Exercise prompt> Write out the whole listing again, exactly.
BEGIN Collected material
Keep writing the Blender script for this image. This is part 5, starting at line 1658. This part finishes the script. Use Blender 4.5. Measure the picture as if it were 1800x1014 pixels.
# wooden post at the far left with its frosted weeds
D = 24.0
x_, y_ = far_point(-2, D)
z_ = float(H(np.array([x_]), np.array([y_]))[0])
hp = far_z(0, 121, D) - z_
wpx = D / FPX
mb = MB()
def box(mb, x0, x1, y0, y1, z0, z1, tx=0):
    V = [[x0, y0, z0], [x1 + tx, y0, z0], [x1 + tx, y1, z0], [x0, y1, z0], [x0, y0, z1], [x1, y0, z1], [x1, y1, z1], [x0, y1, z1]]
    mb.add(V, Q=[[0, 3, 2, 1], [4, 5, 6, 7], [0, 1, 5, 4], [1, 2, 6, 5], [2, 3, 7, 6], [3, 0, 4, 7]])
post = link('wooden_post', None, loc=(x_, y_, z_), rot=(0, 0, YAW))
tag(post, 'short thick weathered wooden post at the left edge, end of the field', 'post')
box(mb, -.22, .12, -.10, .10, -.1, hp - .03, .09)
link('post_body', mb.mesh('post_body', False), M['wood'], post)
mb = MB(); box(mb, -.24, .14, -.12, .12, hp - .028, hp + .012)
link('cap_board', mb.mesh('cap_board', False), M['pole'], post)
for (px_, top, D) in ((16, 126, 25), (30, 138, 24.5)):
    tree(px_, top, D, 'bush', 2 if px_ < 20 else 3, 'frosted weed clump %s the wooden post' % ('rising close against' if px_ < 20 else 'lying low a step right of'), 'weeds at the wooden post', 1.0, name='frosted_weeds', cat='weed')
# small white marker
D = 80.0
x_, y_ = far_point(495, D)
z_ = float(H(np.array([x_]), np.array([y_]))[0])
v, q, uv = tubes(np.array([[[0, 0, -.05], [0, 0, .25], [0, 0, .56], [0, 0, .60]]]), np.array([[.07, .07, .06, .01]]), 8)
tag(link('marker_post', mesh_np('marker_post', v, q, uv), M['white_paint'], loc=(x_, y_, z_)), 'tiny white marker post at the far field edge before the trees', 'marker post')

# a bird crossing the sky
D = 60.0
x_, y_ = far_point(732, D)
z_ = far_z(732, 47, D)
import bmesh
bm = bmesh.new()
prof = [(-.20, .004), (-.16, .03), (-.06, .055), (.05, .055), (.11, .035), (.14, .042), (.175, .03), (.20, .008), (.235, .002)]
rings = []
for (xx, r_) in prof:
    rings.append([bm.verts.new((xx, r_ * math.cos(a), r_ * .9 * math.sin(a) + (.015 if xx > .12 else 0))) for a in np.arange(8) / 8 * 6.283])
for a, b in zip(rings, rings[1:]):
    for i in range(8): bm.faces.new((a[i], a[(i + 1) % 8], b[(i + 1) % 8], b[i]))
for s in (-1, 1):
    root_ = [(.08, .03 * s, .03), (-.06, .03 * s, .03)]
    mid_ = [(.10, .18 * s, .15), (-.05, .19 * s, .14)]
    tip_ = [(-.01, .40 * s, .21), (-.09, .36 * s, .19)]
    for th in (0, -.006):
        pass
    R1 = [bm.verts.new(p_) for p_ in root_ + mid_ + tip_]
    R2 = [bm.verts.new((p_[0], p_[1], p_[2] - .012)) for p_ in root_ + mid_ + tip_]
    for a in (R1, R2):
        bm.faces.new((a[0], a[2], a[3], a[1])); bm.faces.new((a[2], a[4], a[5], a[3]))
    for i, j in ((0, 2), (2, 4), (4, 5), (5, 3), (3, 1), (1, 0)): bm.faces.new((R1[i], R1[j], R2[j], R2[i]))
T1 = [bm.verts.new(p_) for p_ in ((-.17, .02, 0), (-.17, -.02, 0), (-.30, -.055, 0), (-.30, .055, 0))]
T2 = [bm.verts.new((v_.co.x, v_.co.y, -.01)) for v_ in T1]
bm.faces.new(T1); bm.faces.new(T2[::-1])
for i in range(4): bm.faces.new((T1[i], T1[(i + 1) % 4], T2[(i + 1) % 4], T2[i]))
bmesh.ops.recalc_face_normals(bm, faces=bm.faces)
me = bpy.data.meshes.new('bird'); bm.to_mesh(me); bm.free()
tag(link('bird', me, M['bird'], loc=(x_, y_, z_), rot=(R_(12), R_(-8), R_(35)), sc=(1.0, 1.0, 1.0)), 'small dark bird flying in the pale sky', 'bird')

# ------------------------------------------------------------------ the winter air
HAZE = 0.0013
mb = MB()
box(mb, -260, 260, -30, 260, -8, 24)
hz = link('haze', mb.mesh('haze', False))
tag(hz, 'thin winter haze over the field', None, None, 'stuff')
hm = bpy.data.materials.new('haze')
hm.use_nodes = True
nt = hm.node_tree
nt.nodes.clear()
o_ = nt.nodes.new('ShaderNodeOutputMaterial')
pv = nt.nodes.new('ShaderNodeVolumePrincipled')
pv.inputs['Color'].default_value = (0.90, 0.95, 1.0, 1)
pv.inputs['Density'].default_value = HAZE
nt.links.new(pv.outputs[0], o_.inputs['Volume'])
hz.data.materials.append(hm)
END Collected material
Output below>
Keep writing the Blender script for this image. This is part 5, starting at line 1658. This part finishes the script. Use Blender 4.5. Measure the picture as if it were 1800x1014 pixels.
# wooden post at the far left with its frosted weeds
D = 24.0
x_, y_ = far_point(-2, D)
z_ = float(H(np.array([x_]), np.array([y_]))[0])
hp = far_z(0, 121, D) - z_
wpx = D / FPX
mb = MB()
def box(mb, x0, x1, y0, y1, z0, z1, tx=0):
    V = [[x0, y0, z0], [x1 + tx, y0, z0], [x1 + tx, y1, z0], [x0, y1, z0], [x0, y0, z1], [x1, y0, z1], [x1, y1, z1], [x0, y1, z1]]
    mb.add(V, Q=[[0, 3, 2, 1], [4, 5, 6, 7], [0, 1, 5, 4], [1, 2, 6, 5], [2, 3, 7, 6], [3, 0, 4, 7]])
post = link('wooden_post', None, loc=(x_, y_, z_), rot=(0, 0, YAW))
tag(post, 'short thick weathered wooden post at the left edge, end of the field', 'post')
box(mb, -.22, .12, -.10, .10, -.1, hp - .03, .09)
link('post_body', mb.mesh('post_body', False), M['wood'], post)
mb = MB(); box(mb, -.24, .14, -.12, .12, hp - .028, hp + .012)
link('cap_board', mb.mesh('cap_board', False), M['pole'], post)
for (px_, top, D) in ((16, 126, 25), (30, 138, 24.5)):
    tree(px_, top, D, 'bush', 2 if px_ < 20 else 3, 'frosted weed clump %s the wooden post' % ('rising close against' if px_ < 20 else 'lying low a step right of'), 'weeds at the wooden post', 1.0, name='frosted_weeds', cat='weed')
# small white marker
D = 80.0
x_, y_ = far_point(495, D)
z_ = float(H(np.array([x_]), np.array([y_]))[0])
v, q, uv = tubes(np.array([[[0, 0, -.05], [0, 0, .25], [0, 0, .56], [0, 0, .60]]]), np.array([[.07, .07, .06, .01]]), 8)
tag(link('marker_post', mesh_np('marker_post', v, q, uv), M['white_paint'], loc=(x_, y_, z_)), 'tiny white marker post at the far field edge before the trees', 'marker post')

# a bird crossing the sky
D = 60.0
x_, y_ = far_point(732, D)
z_ = far_z(732, 47, D)
import bmesh
bm = bmesh.new()
prof = [(-.20, .004), (-.16, .03), (-.06, .055), (.05, .055), (.11, .035), (.14, .042), (.175, .03), (.20, .008), (.235, .002)]
rings = []
for (xx, r_) in prof:
    rings.append([bm.verts.new((xx, r_ * math.cos(a), r_ * .9 * math.sin(a) + (.015 if xx > .12 else 0))) for a in np.arange(8) / 8 * 6.283])
for a, b in zip(rings, rings[1:]):
    for i in range(8): bm.faces.new((a[i], a[(i + 1) % 8], b[(i + 1) % 8], b[i]))
for s in (-1, 1):
    root_ = [(.08, .03 * s, .03), (-.06, .03 * s, .03)]
    mid_ = [(.10, .18 * s, .15), (-.05, .19 * s, .14)]
    tip_ = [(-.01, .40 * s, .21), (-.09, .36 * s, .19)]
    for th in (0, -.006):
        pass
    R1 = [bm.verts.new(p_) for p_ in root_ + mid_ + tip_]
    R2 = [bm.verts.new((p_[0], p_[1], p_[2] - .012)) for p_ in root_ + mid_ + tip_]
    for a in (R1, R2):
        bm.faces.new((a[0], a[2], a[3], a[1])); bm.faces.new((a[2], a[4], a[5], a[3]))
    for i, j in ((0, 2), (2, 4), (4, 5), (5, 3), (3, 1), (1, 0)): bm.faces.new((R1[i], R1[j], R2[j], R2[i]))
T1 = [bm.verts.new(p_) for p_ in ((-.17, .02, 0), (-.17, -.02, 0), (-.30, -.055, 0), (-.30, .055, 0))]
T2 = [bm.verts.new((v_.co.x, v_.co.y, -.01)) for v_ in T1]
bm.faces.new(T1); bm.faces.new(T2[::-1])
for i in range(4): bm.faces.new((T1[i], T1[(i + 1) % 4], T2[(i + 1) % 4], T2[i]))
bmesh.ops.recalc_face_normals(bm, faces=bm.faces)
me = bpy.data.meshes.new('bird'); bm.to_mesh(me); bm.free()
tag(link('bird', me, M['bird'], loc=(x_, y_, z_), rot=(R_(12), R_(-8), R_(35)), sc=(1.0, 1.0, 1.0)), 'small dark bird flying in the pale sky', 'bird')

# ------------------------------------------------------------------ the winter air
HAZE = 0.0013
mb = MB()
box(mb, -260, 260, -30, 260, -8, 24)
hz = link('haze', mb.mesh('haze', False))
tag(hz, 'thin winter haze over the field', None, None, 'stuff')
hm = bpy.data.materials.new('haze')
hm.use_nodes = True
nt = hm.node_tree
nt.nodes.clear()
o_ = nt.nodes.new('ShaderNodeOutputMaterial')
pv = nt.nodes.new('ShaderNodeVolumePrincipled')
pv.inputs['Color'].default_value = (0.90, 0.95, 1.0, 1)
pv.inputs['Density'].default_value = HAZE
nt.links.new(pv.outputs[0], o_.inputs['Volume'])
hz.data.materials.append(hm)